_Written task_. Please output the records below in full, exactly as given, but without the images.

_Dataset extract_.
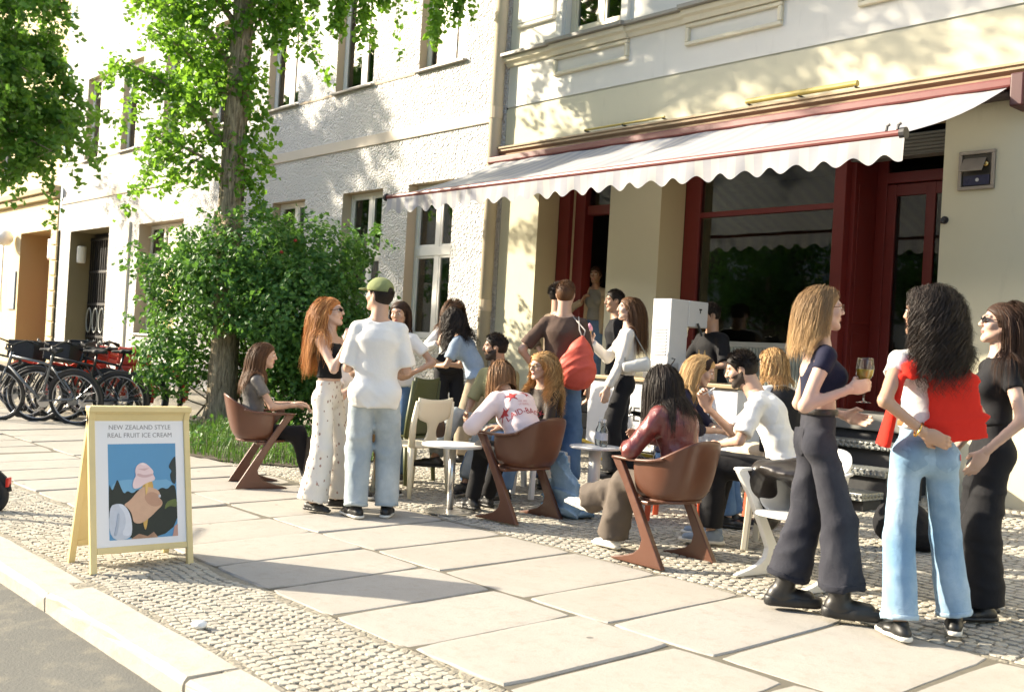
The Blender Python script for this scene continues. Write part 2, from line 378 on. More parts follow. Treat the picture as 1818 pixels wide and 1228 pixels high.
def wall_holes(x0, x1, z0, z1, holes, Y, deep=()):
    nh = len(holes); holes = list(holes)+list(deep)
    mb = MB(); xs = sorted({x0, x1}|{h[0] for h in holes}|{h[1] for h in holes}); zs = sorted({z0, z1}|{h[2] for h in holes}|{h[3] for h in holes})
    for i in range(len(xs)-1):
        for j in range(len(zs)-1):
            cx, cz = (xs[i]+xs[i+1])/2, (zs[j]+zs[j+1])/2
            if any(h[0] < cx < h[1] and h[2] < cz < h[3] for h in holes): continue
            mb.add([(xs[i],Y,zs[j]),(xs[i+1],Y,zs[j]),(xs[i+1],Y,zs[j+1]),(xs[i],Y,zs[j+1])], [(0,1,2,3)])
    mb.mat(1)
    for i_, h in enumerate(holes):
        a, b, c, d, dp = h; e = Y+dp; mb.mat(1 if i_ < nh else 2)
        mb.add([(a,Y,c),(a,e,c),(a,e,d),(a,Y,d)], [(0,1,2,3)]); mb.add([(b,Y,c),(b,e,c),(b,e,d),(b,Y,d)], [(3,2,1,0)])
        mb.add([(a,Y,d),(a,e,d),(b,e,d),(b,Y,d)], [(0,1,2,3)]); mb.add([(a,Y,c),(a,e,c),(b,e,c),(b,Y,c)], [(3,2,1,0)])
    return mb
def flat_build(mb, name, mats, parent):     # no normal recalculation for open sheets
    me = bpy.data.meshes.new(name); me.from_pydata(mb.v, [], mb.f)
    for m in mats: me.materials.append(m)
    me.polygons.foreach_set('material_index', mb.m); me.update(); o = bpy.data.objects.new(name, me); COL.objects.link(o); o.parent = parent; return o
def window(par, x0, x1, z0, z1, Y, fm, gm, mulls=(.5,), trans=(), w=.055, curtain=True, sill=None, sashw=.035):
    mb = MB(); d = .06
    mb.bx(x0,x0+w,Y-d,Y,z0,z1); mb.bx(x1-w,x1,Y-d,Y,z0,z1); mb.bx(x0+w,x1-w,Y-d,Y,z1-w,z1); mb.bx(x0+w,x1-w,Y-d,Y,z0,z0+w)
    xs = [x0+w]+[x0+(x1-x0)*m for m in mulls]+[x1-w]; zs = [z0+w]+list(trans)+[z1-w]
    for m in xs[1:-1]: mb.bx(m-.045,m+.045,Y-d+.004,Y-.004,z0+w,z1-w)
    for t in zs[1:-1]: mb.bx(x0+w,x1-w,Y-d-.006,Y-.002,t-.065,t+.065)
    panes = []
    for i in range(len(xs)-1):
        for j in range(len(zs)-1):
            a = xs[i]+(.045 if i else 0); b = xs[i+1]-(.045 if i < len(xs)-2 else 0); c = zs[j]+(.065 if j else 0); e = zs[j+1]-(.065 if j < len(zs)-2 else 0)
            s = sashw; yy0, yy1 = Y-d+.012, Y-.012
            mb.bx(a,a+s,yy0,yy1,c,e); mb.bx(b-s,b,yy0,yy1,c,e); mb.bx(a+s,b-s,yy0,yy1,c,c+s); mb.bx(a+s,b-s,yy0,yy1,e-s,e); panes.append((a+s,b-s,c+s,e-s))
    o = mb.build('window', fm, par, bevel=.004, seg=1)
    for (a, b, c, e) in panes: MB().bx(a-.003,b+.003,Y-.032,Y-.026,c-.003,e+.003).build('pane', gm, o)
    if curtain:
        cb = MB(); n = 26; w_ = (x1-x0-.1)
        for k in range(2):
            xa = x0+.05+(0 if k == 0 else w_*.5); L = w_*.49
            vs_ = [(xa+L*i/n, Y+.12+.018*math.sin(i*1.9+k), zz) for zz in (z0+.02, z1-.02) for i in range(n+1)]
            cb.add(vs_, [(i, i+1, n+2+i, n+1+i) for i in range(n)])
        flat_build(cb, 'curtain', [CURT], o)
    if sill:
        sb = MB(); sb.bx(x0-.05, x1+.05, YF-.07, Y-.062, z0-.045, z0-.012); sb.build('sill', sill, o, bevel=.004)
    return o
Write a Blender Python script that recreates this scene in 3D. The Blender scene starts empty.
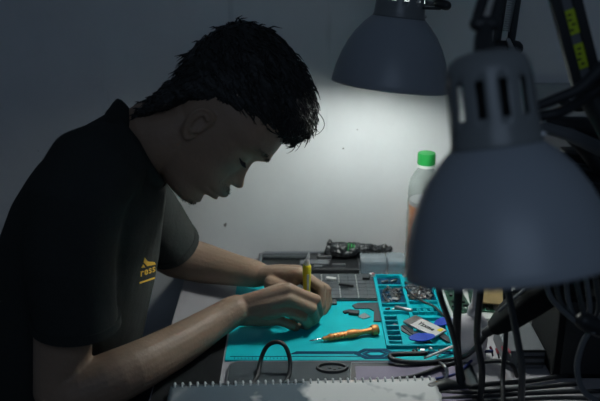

_Written answer_.
The Blender Python script for this scene continues. Write part 2, from line 378 on. More parts follow. Treat the picture as 1818 pixels wide and 1228 pixels high.
def wall_holes(x0, x1, z0, z1, holes, Y, deep=()):
    nh = len(holes); holes = list(holes)+list(deep)
    mb = MB(); xs = sorted({x0, x1}|{h[0] for h in holes}|{h[1] for h in holes}); zs = sorted({z0, z1}|{h[2] for h in holes}|{h[3] for h in holes})
    for i in range(len(xs)-1):
        for j in range(len(zs)-1):
            cx, cz = (xs[i]+xs[i+1])/2, (zs[j]+zs[j+1])/2
            if any(h[0] < cx < h[1] and h[2] < cz < h[3] for h in holes): continue
            mb.add([(xs[i],Y,zs[j]),(xs[i+1],Y,zs[j]),(xs[i+1],Y,zs[j+1]),(xs[i],Y,zs[j+1])], [(0,1,2,3)])
    mb.mat(1)
    for i_, h in enumerate(holes):
        a, b, c, d, dp = h; e = Y+dp; mb.mat(1 if i_ < nh else 2)
        mb.add([(a,Y,c),(a,e,c),(a,e,d),(a,Y,d)], [(0,1,2,3)]); mb.add([(b,Y,c),(b,e,c),(b,e,d),(b,Y,d)], [(3,2,1,0)])
        mb.add([(a,Y,d),(a,e,d),(b,e,d),(b,Y,d)], [(0,1,2,3)]); mb.add([(a,Y,c),(a,e,c),(b,e,c),(b,Y,c)], [(3,2,1,0)])
    return mb
def flat_build(mb, name, mats, parent):     # no normal recalculation for open sheets
    me = bpy.data.meshes.new(name); me.from_pydata(mb.v, [], mb.f)
    for m in mats: me.materials.append(m)
    me.polygons.foreach_set('material_index', mb.m); me.update(); o = bpy.data.objects.new(name, me); COL.objects.link(o); o.parent = parent; return o
def window(par, x0, x1, z0, z1, Y, fm, gm, mulls=(.5,), trans=(), w=.055, curtain=True, sill=None, sashw=.035):
    mb = MB(); d = .06
    mb.bx(x0,x0+w,Y-d,Y,z0,z1); mb.bx(x1-w,x1,Y-d,Y,z0,z1); mb.bx(x0+w,x1-w,Y-d,Y,z1-w,z1); mb.bx(x0+w,x1-w,Y-d,Y,z0,z0+w)
    xs = [x0+w]+[x0+(x1-x0)*m for m in mulls]+[x1-w]; zs = [z0+w]+list(trans)+[z1-w]
    for m in xs[1:-1]: mb.bx(m-.045,m+.045,Y-d+.004,Y-.004,z0+w,z1-w)
    for t in zs[1:-1]: mb.bx(x0+w,x1-w,Y-d-.006,Y-.002,t-.065,t+.065)
    panes = []
    for i in range(len(xs)-1):
        for j in range(len(zs)-1):
            a = xs[i]+(.045 if i else 0); b = xs[i+1]-(.045 if i < len(xs)-2 else 0); c = zs[j]+(.065 if j else 0); e = zs[j+1]-(.065 if j < len(zs)-2 else 0)
            s = sashw; yy0, yy1 = Y-d+.012, Y-.012
            mb.bx(a,a+s,yy0,yy1,c,e); mb.bx(b-s,b,yy0,yy1,c,e); mb.bx(a+s,b-s,yy0,yy1,c,c+s); mb.bx(a+s,b-s,yy0,yy1,e-s,e); panes.append((a+s,b-s,c+s,e-s))
    o = mb.build('window', fm, par, bevel=.004, seg=1)
    for (a, b, c, e) in panes: MB().bx(a-.003,b+.003,Y-.032,Y-.026,c-.003,e+.003).build('pane', gm, o)
    if curtain:
        cb = MB(); n = 26; w_ = (x1-x0-.1)
        for k in range(2):
            xa = x0+.05+(0 if k == 0 else w_*.5); L = w_*.49
            vs_ = [(xa+L*i/n, Y+.12+.018*math.sin(i*1.9+k), zz) for zz in (z0+.02, z1-.02) for i in range(n+1)]
            cb.add(vs_, [(i, i+1, n+2+i, n+1+i) for i in range(n)])
        flat_build(cb, 'curtain', [CURT], o)
    if sill:
        sb = MB(); sb.bx(x0-.05, x1+.05, YF-.07, Y-.062, z0-.045, z0-.012); sb.build('sill', sill, o, bevel=.004)
    return o
Write a Blender Python script that recreates this scene in 3D. The Blender scene starts empty.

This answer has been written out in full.